-- BEGIN --

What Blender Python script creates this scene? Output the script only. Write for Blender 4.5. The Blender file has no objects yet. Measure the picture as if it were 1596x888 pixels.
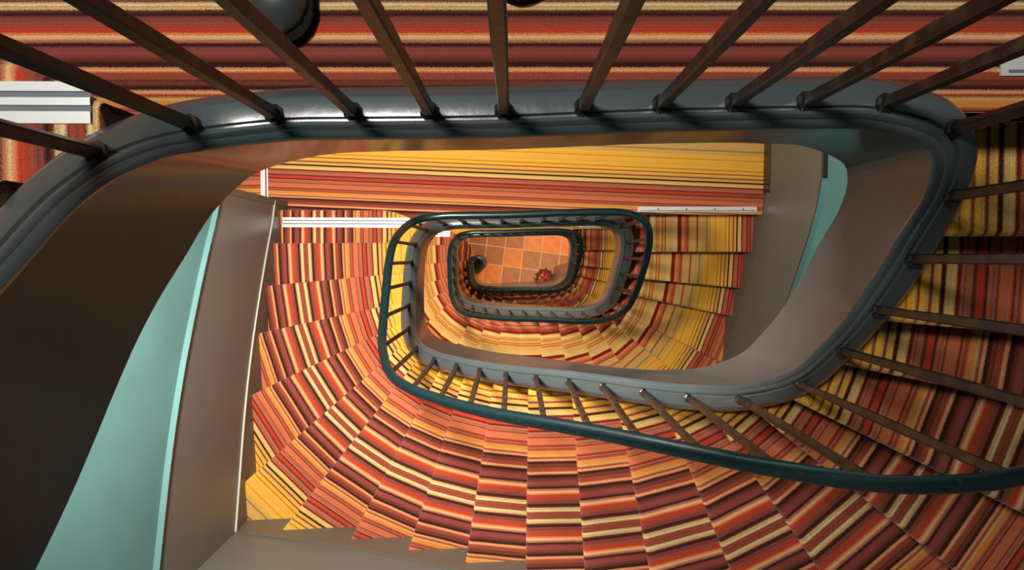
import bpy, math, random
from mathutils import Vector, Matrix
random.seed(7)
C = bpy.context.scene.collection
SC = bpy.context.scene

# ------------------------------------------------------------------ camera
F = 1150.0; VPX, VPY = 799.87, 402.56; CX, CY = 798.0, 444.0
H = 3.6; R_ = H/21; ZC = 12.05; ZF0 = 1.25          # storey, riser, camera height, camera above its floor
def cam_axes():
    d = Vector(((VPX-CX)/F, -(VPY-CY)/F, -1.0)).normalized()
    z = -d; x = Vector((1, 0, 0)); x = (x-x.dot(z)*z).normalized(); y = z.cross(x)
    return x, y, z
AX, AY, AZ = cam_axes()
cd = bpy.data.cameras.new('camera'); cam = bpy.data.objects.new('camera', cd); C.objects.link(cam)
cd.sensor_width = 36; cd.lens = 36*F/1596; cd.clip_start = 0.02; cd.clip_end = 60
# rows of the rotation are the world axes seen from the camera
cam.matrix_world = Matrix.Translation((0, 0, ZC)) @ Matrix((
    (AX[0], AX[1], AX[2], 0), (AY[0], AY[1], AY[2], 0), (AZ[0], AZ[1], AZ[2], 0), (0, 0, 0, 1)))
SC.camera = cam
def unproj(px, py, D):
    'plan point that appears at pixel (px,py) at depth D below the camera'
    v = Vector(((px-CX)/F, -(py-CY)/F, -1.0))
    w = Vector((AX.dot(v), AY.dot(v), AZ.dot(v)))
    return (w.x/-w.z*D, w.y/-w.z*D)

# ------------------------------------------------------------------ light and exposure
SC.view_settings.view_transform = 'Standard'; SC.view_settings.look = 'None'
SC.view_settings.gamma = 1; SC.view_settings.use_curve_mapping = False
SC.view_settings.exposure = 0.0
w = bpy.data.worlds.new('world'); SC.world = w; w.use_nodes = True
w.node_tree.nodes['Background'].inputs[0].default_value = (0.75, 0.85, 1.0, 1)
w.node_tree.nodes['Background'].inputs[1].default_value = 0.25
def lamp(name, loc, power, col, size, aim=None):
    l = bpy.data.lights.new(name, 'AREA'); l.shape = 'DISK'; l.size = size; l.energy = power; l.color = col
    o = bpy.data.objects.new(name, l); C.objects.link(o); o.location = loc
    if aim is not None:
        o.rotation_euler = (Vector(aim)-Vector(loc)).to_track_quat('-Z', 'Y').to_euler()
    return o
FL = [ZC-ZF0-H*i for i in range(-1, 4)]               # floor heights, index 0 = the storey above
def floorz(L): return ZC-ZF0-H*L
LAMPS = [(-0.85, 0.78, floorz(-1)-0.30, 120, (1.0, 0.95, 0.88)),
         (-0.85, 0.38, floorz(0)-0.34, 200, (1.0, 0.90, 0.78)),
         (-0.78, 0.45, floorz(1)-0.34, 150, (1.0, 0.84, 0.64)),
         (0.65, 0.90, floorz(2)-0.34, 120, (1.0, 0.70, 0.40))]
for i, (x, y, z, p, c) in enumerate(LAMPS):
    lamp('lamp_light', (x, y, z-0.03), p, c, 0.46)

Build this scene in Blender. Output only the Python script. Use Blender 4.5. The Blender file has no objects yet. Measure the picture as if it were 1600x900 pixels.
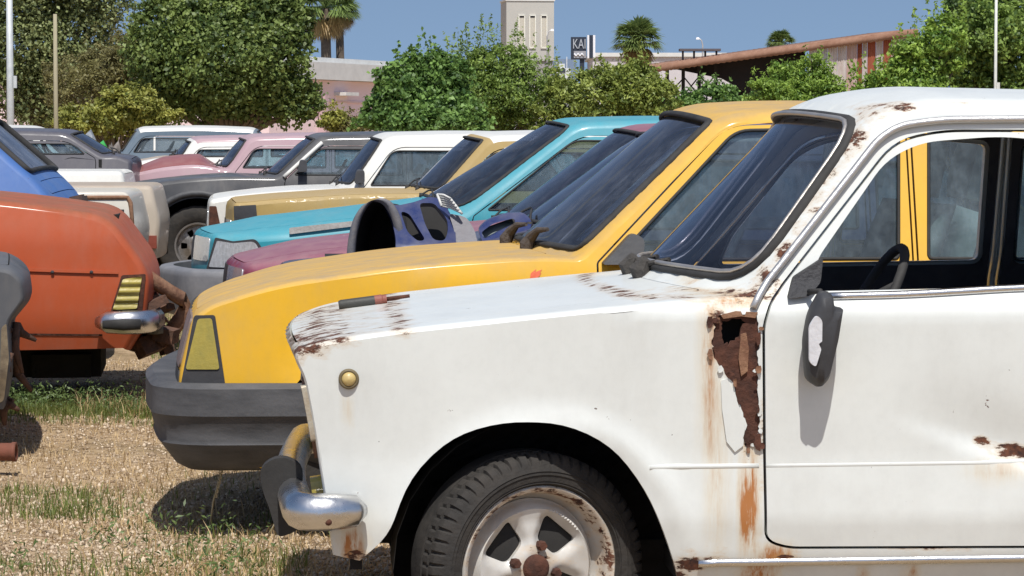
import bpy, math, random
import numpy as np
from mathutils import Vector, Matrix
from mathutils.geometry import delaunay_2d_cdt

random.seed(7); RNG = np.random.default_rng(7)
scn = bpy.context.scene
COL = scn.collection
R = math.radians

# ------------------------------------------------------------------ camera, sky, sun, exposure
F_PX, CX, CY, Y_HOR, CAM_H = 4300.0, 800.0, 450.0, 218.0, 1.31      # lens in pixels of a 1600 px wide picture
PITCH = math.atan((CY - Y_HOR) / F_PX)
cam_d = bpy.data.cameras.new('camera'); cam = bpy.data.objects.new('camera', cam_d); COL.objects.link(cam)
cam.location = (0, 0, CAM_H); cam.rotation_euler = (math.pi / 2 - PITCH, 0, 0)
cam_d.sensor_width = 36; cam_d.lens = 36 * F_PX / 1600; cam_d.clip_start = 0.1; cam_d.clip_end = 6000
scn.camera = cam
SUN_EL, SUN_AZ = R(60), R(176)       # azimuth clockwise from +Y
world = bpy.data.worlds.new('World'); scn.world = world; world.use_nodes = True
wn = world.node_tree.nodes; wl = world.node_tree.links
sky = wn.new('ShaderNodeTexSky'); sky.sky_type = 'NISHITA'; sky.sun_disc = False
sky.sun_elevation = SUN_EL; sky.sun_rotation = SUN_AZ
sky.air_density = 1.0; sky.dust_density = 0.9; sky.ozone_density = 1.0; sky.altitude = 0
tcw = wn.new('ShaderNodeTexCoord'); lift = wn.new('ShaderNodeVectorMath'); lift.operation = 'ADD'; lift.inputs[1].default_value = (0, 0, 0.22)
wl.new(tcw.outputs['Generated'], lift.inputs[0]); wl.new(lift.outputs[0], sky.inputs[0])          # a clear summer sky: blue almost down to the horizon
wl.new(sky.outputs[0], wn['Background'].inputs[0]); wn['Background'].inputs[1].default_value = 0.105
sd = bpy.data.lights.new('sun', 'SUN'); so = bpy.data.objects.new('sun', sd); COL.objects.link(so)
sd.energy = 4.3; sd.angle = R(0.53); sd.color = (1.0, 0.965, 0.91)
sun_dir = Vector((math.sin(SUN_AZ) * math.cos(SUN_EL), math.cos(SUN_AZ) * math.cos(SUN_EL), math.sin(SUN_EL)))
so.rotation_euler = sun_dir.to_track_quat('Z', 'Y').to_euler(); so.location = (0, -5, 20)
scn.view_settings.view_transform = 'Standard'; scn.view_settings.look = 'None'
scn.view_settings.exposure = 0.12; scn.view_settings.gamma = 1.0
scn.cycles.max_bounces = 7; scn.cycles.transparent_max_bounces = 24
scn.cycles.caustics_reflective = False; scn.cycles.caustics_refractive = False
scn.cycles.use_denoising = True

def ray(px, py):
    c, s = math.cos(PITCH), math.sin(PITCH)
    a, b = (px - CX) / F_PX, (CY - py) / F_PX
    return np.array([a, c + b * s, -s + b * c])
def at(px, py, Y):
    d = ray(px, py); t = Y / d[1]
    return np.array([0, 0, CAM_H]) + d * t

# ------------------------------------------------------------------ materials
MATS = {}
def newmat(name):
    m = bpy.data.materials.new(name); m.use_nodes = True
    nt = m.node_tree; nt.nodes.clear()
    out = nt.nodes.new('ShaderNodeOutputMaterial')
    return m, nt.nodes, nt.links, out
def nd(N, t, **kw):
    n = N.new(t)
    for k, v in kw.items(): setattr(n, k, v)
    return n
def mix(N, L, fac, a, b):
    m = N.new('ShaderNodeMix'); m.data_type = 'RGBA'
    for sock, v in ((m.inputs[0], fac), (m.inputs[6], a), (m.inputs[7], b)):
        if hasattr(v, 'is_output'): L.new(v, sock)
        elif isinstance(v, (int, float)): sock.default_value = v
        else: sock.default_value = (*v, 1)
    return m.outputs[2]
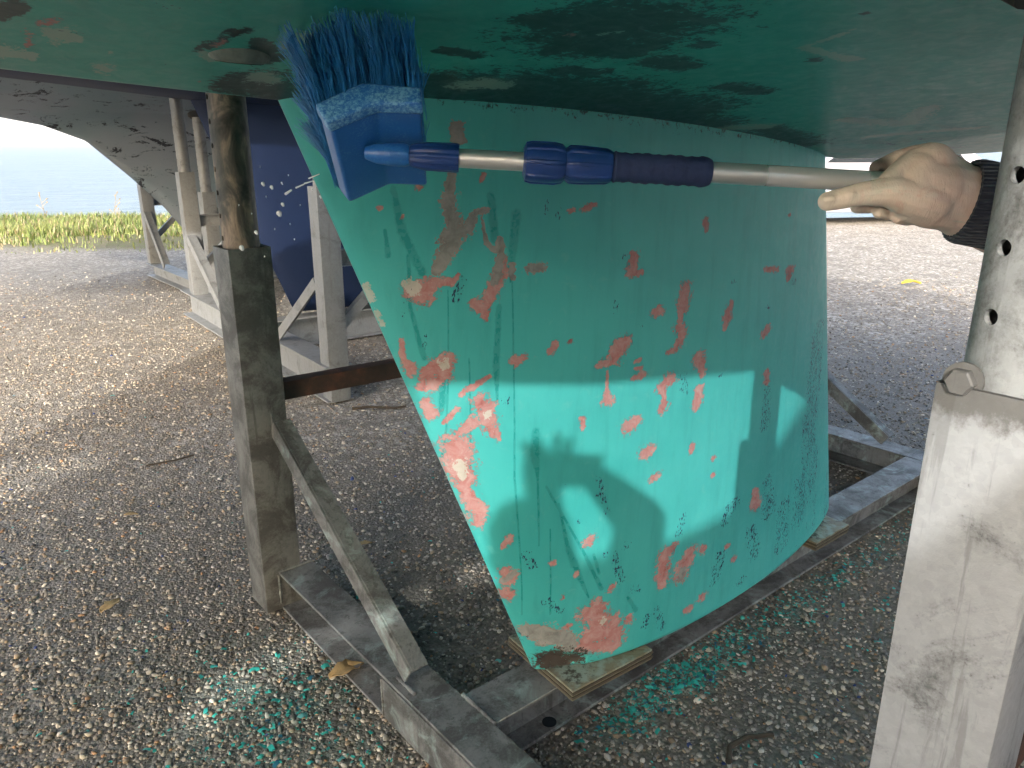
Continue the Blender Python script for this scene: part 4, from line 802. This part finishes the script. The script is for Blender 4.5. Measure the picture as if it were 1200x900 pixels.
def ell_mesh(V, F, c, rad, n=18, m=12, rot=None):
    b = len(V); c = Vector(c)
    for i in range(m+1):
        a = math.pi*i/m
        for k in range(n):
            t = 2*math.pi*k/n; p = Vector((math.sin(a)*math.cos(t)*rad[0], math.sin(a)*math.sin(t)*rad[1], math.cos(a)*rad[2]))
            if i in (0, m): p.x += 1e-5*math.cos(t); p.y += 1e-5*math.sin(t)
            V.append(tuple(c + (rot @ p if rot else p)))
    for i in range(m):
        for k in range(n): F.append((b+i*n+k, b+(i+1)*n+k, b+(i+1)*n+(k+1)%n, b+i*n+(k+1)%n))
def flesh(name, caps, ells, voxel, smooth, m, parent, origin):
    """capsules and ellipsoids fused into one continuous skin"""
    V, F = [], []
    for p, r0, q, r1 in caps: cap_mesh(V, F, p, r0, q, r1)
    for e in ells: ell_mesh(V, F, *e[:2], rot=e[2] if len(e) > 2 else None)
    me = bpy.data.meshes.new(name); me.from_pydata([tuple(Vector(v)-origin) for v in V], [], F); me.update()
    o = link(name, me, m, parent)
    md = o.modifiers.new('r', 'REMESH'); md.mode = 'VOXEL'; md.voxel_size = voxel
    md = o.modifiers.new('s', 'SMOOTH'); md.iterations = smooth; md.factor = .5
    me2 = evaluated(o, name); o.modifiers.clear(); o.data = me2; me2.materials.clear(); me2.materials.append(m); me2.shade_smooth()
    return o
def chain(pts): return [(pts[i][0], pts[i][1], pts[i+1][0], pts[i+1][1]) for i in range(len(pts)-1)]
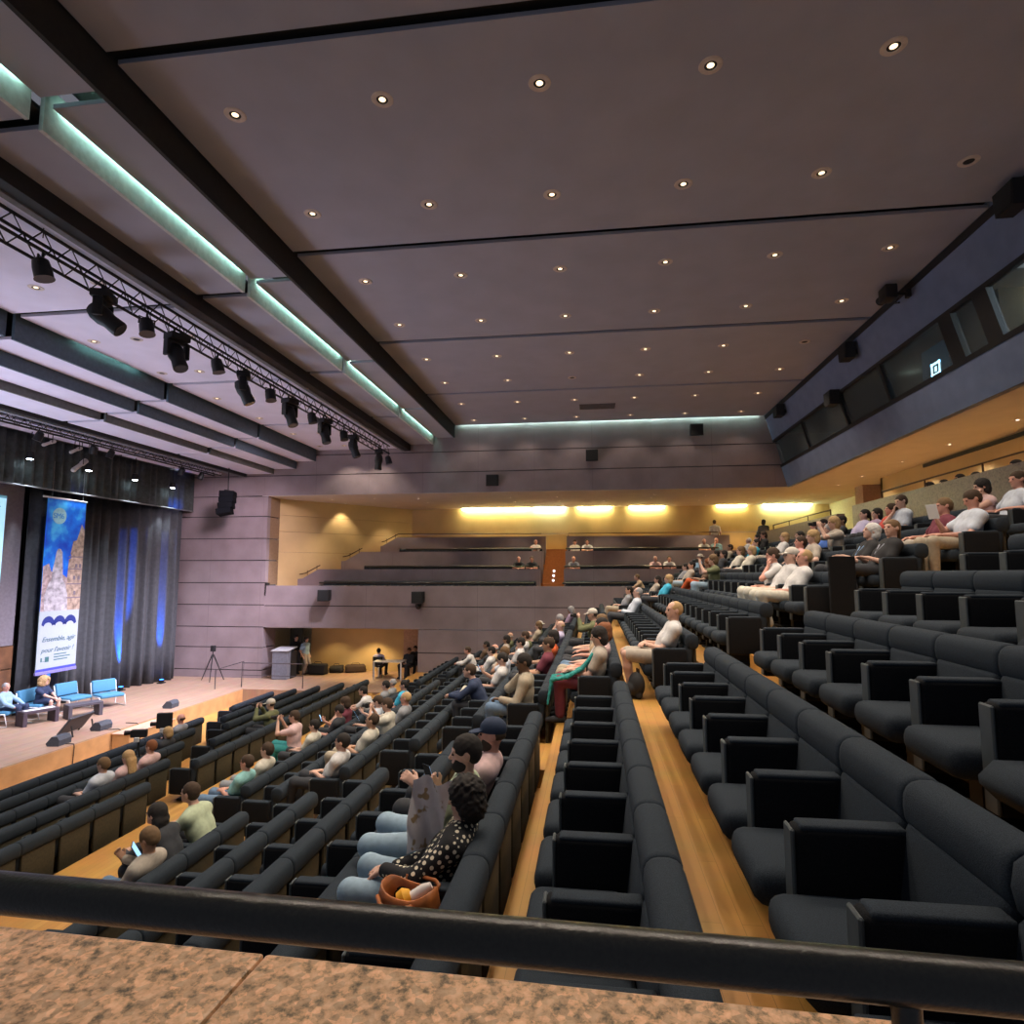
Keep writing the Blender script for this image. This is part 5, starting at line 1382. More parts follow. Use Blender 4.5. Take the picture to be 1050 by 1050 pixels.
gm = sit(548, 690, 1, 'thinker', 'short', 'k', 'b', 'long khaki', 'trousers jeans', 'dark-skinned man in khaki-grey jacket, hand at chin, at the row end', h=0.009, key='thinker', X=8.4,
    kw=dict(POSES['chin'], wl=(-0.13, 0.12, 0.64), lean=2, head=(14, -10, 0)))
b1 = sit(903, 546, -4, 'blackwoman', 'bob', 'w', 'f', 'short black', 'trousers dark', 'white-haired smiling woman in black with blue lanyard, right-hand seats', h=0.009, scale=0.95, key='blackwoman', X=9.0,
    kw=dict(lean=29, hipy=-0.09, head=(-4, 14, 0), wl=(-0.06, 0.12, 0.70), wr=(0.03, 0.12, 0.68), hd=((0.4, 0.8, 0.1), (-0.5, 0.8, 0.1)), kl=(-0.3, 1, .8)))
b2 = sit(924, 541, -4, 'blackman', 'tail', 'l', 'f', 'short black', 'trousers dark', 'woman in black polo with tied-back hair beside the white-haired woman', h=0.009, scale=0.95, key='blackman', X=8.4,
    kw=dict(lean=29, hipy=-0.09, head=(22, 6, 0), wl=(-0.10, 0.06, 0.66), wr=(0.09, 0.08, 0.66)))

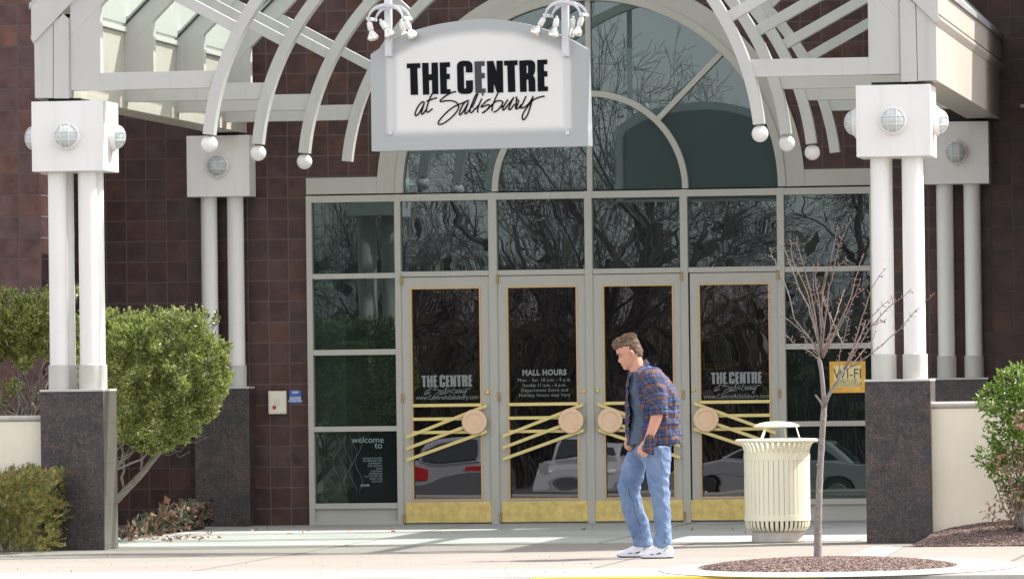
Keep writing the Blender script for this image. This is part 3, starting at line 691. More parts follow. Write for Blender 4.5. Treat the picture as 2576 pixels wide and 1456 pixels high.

-- END --

Your instructions - Hand back the exact lines from the start of the entries to the line with "SC = bpy.context.scene", both ends kept and pictures left out.

Answer to the problem -
What Blender Python script creates this scene? Output the script only. Write for Blender 4.5. The Blender file has no objects yet. Measure the picture as if it were 1596x888 pixels.
import bpy, math, random
from mathutils import Vector, Matrix
random.seed(7)
C = bpy.context.scene.collection
SC = bpy.context.scene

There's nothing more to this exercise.